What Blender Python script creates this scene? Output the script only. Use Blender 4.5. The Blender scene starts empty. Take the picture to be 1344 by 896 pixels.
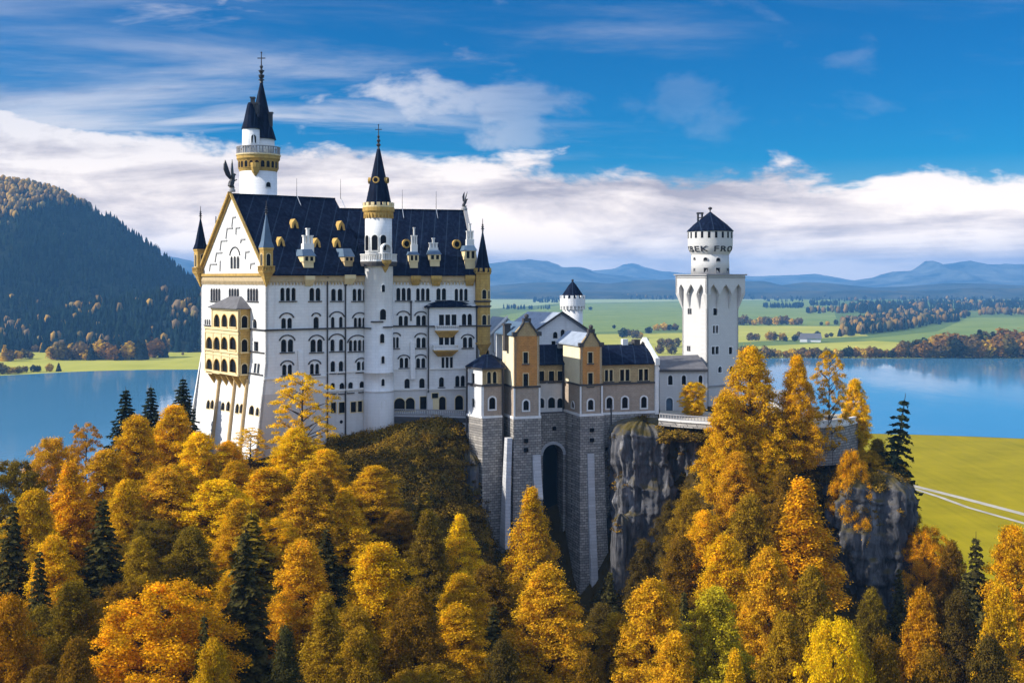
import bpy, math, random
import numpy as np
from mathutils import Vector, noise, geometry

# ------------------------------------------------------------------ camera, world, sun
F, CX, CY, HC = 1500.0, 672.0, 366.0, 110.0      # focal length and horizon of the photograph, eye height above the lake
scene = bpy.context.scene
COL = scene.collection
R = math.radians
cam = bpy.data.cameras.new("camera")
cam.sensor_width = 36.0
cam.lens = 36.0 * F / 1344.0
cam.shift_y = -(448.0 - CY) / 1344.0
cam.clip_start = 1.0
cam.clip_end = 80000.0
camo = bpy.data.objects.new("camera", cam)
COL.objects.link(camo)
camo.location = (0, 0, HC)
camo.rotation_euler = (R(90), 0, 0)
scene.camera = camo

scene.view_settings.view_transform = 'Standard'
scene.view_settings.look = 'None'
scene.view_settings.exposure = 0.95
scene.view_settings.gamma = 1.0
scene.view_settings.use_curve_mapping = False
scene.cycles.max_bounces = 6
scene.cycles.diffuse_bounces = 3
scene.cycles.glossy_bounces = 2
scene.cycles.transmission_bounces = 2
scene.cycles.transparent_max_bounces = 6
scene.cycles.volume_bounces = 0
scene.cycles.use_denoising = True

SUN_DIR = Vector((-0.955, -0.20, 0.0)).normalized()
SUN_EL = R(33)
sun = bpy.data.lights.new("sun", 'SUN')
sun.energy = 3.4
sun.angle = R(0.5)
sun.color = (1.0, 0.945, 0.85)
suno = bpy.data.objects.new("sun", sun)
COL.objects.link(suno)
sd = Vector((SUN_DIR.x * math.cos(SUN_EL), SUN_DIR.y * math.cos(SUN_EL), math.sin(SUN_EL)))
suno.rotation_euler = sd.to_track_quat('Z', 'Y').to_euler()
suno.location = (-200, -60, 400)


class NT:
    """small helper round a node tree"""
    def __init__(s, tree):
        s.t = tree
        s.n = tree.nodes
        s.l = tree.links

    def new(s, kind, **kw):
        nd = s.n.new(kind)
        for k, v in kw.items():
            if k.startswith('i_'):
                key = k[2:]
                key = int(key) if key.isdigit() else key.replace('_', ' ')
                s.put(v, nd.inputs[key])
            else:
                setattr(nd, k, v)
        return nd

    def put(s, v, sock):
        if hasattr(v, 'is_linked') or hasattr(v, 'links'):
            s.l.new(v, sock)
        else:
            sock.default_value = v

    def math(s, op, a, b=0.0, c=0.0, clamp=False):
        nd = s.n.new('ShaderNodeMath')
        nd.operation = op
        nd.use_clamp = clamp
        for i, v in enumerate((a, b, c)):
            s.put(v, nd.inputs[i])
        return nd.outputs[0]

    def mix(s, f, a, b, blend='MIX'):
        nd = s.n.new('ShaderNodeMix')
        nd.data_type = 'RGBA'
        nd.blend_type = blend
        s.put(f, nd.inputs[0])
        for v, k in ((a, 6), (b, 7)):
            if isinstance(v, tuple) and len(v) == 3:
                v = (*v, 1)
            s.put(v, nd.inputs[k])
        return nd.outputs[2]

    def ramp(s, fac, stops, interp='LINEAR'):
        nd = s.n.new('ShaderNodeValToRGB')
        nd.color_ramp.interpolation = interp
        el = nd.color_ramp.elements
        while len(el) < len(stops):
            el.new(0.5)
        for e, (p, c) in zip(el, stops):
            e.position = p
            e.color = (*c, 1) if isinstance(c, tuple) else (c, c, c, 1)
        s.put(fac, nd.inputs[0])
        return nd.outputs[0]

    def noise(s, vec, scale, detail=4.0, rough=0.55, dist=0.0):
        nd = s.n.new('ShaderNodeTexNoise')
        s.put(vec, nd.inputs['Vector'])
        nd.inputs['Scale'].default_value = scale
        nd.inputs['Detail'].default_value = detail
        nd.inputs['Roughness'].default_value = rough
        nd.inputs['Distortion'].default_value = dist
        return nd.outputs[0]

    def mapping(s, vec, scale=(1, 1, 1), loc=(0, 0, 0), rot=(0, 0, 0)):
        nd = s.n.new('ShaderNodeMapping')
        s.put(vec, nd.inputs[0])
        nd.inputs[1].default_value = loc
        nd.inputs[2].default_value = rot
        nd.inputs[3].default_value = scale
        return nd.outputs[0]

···

Set down again, exactly, the lines of the material above from its first line to the one with "scene.camera = camo", inclusive. Leave the pictures out.

What Blender Python script creates this scene? Output the script only. Use Blender 4.5. The Blender scene starts empty. Take the picture to be 1344 by 896 pixels.
import bpy, math, random
import numpy as np
from mathutils import Vector, noise, geometry

# ------------------------------------------------------------------ camera, world, sun
F, CX, CY, HC = 1500.0, 672.0, 366.0, 110.0      # focal length and horizon of the photograph, eye height above the lake
scene = bpy.context.scene
COL = scene.collection
R = math.radians
cam = bpy.data.cameras.new("camera")
cam.sensor_width = 36.0
cam.lens = 36.0 * F / 1344.0
cam.shift_y = -(448.0 - CY) / 1344.0
cam.clip_start = 1.0
cam.clip_end = 80000.0
camo = bpy.data.objects.new("camera", cam)
COL.objects.link(camo)
camo.location = (0, 0, HC)
camo.rotation_euler = (R(90), 0, 0)
scene.camera = camo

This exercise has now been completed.